* [ENTRIES PROVIDED]
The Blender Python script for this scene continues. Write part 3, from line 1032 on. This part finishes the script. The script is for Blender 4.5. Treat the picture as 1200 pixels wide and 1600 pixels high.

...

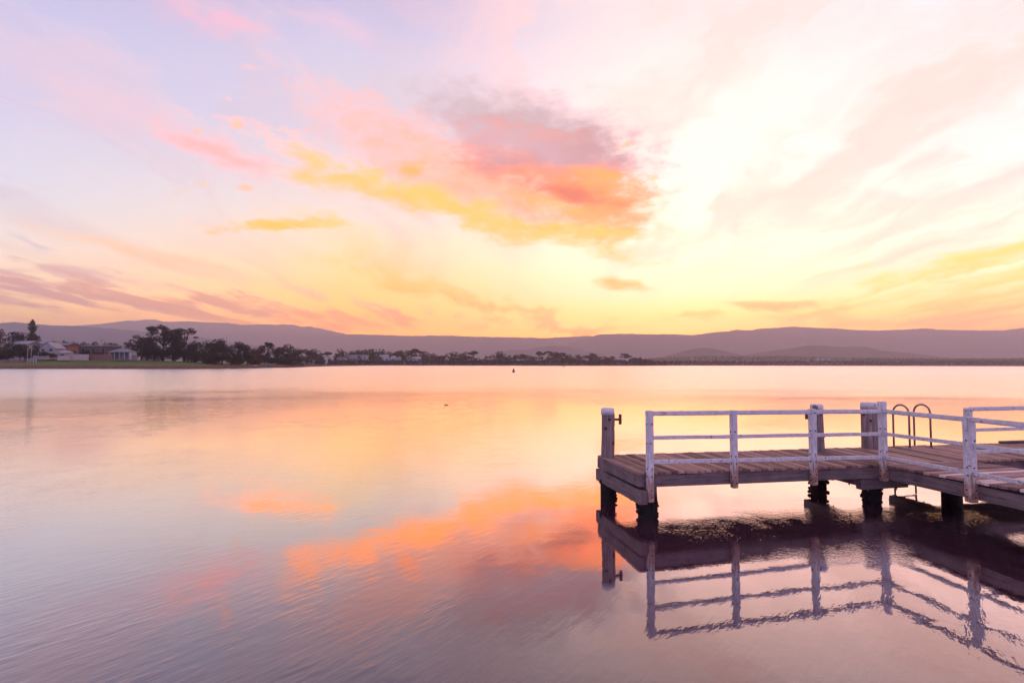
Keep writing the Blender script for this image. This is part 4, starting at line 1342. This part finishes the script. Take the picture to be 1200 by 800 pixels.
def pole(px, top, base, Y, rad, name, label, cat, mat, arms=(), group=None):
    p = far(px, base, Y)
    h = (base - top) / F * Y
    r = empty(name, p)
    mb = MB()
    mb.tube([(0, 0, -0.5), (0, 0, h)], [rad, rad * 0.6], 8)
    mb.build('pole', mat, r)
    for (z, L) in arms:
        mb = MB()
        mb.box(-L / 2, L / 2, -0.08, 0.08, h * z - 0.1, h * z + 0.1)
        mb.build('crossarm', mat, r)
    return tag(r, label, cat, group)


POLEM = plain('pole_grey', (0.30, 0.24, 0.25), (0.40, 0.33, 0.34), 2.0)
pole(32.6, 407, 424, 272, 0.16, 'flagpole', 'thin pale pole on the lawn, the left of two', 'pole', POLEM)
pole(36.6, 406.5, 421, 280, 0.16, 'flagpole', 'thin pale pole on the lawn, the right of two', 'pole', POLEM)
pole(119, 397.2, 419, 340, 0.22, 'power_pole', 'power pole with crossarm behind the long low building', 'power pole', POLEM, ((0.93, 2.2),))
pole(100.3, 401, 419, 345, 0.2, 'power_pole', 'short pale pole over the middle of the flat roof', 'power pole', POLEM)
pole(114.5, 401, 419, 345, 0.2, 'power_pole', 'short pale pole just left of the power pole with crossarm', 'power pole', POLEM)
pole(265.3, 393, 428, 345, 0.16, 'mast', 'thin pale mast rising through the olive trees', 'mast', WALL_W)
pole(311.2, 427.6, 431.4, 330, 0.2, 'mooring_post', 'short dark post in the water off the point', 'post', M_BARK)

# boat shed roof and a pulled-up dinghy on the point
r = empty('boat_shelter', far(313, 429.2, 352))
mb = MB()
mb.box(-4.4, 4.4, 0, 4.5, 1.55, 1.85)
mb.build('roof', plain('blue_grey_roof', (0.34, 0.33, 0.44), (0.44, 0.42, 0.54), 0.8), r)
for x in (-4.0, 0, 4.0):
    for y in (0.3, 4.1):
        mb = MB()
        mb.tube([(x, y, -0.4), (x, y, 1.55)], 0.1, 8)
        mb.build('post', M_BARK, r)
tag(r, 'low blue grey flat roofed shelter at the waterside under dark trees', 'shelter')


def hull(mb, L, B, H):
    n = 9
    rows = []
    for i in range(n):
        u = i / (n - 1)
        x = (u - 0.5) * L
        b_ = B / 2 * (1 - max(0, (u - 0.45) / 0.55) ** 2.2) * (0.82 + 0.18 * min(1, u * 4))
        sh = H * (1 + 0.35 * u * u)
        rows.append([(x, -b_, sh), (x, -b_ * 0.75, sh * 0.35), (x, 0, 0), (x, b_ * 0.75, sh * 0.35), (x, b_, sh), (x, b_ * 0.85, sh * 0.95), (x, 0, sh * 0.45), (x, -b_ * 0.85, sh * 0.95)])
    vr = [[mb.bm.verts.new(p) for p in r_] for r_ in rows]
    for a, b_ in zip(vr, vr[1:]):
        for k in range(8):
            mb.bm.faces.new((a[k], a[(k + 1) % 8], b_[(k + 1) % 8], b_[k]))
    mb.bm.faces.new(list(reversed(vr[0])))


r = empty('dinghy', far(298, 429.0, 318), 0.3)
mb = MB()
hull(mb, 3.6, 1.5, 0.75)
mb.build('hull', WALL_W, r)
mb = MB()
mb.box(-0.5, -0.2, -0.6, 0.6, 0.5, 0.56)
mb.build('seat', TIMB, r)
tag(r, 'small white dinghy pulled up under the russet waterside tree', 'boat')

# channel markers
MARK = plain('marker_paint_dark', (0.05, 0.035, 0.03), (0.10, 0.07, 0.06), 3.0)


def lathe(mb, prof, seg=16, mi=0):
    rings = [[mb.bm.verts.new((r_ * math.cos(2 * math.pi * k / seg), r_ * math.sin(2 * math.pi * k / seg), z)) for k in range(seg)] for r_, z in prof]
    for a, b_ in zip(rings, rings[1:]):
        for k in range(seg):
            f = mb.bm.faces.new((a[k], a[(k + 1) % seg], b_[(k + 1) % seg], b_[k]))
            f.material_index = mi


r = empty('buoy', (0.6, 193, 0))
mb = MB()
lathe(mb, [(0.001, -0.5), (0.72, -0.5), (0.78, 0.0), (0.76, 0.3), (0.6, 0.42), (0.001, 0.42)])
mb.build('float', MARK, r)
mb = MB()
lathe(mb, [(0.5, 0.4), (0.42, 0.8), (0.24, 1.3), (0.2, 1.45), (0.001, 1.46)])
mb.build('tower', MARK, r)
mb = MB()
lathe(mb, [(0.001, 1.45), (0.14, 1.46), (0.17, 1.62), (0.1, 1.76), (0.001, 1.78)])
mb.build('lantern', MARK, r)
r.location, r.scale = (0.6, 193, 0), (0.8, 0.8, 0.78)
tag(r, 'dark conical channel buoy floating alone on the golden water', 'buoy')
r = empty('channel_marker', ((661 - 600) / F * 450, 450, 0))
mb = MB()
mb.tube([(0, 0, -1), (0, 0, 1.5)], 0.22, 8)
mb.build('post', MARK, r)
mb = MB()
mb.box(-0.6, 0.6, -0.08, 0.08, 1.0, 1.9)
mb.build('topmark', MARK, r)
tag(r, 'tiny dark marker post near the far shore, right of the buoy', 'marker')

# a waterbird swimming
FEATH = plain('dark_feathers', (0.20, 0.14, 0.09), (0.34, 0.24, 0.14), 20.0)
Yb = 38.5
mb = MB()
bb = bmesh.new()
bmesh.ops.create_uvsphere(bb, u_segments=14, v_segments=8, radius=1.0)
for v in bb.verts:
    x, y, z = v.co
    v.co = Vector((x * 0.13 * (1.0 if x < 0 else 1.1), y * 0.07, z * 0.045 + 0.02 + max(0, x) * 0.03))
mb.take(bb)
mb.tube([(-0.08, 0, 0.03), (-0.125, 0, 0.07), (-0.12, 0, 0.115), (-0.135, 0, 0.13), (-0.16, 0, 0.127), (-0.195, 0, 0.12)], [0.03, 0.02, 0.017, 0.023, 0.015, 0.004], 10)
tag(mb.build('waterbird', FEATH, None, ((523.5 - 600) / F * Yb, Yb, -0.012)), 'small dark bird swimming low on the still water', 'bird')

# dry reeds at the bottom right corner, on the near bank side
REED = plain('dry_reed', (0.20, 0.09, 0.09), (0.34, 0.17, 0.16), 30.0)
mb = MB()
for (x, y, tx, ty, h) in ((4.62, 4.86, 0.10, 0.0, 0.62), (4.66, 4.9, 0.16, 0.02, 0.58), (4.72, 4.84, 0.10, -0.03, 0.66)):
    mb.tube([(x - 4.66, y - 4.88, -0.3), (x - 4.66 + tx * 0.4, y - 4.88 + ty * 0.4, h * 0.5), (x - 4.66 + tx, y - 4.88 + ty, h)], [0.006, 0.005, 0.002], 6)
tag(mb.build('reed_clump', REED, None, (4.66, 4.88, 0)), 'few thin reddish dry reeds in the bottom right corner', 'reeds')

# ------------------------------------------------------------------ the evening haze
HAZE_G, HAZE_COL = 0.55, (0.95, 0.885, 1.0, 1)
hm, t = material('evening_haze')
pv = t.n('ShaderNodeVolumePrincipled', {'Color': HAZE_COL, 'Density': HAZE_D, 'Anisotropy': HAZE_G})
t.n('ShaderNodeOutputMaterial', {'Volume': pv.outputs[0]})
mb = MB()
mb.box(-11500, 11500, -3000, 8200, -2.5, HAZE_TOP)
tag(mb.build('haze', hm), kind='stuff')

* [EXERCISE OBJECTIVE] Begin at the line that has "Keep writing the"; stop after the line that has "pole(311.2, 427.6, 431.4, 330, 0.2, 'mooring_post', 'short". Copy every line in that span exactly.

* [OUTPUT FOR THIS TASK]
Keep writing the Blender script for this image. This is part 4, starting at line 1342. This part finishes the script. Take the picture to be 1200 by 800 pixels.
def pole(px, top, base, Y, rad, name, label, cat, mat, arms=(), group=None):
    p = far(px, base, Y)
    h = (base - top) / F * Y
    r = empty(name, p)
    mb = MB()
    mb.tube([(0, 0, -0.5), (0, 0, h)], [rad, rad * 0.6], 8)
    mb.build('pole', mat, r)
    for (z, L) in arms:
        mb = MB()
        mb.box(-L / 2, L / 2, -0.08, 0.08, h * z - 0.1, h * z + 0.1)
        mb.build('crossarm', mat, r)
    return tag(r, label, cat, group)


POLEM = plain('pole_grey', (0.30, 0.24, 0.25), (0.40, 0.33, 0.34), 2.0)
pole(32.6, 407, 424, 272, 0.16, 'flagpole', 'thin pale pole on the lawn, the left of two', 'pole', POLEM)
pole(36.6, 406.5, 421, 280, 0.16, 'flagpole', 'thin pale pole on the lawn, the right of two', 'pole', POLEM)
pole(119, 397.2, 419, 340, 0.22, 'power_pole', 'power pole with crossarm behind the long low building', 'power pole', POLEM, ((0.93, 2.2),))
pole(100.3, 401, 419, 345, 0.2, 'power_pole', 'short pale pole over the middle of the flat roof', 'power pole', POLEM)
pole(114.5, 401, 419, 345, 0.2, 'power_pole', 'short pale pole just left of the power pole with crossarm', 'power pole', POLEM)
pole(265.3, 393, 428, 345, 0.16, 'mast', 'thin pale mast rising through the olive trees', 'mast', WALL_W)
pole(311.2, 427.6, 431.4, 330, 0.2, 'mooring_post', 'short dark post in the water off the point', 'post', M_BARK)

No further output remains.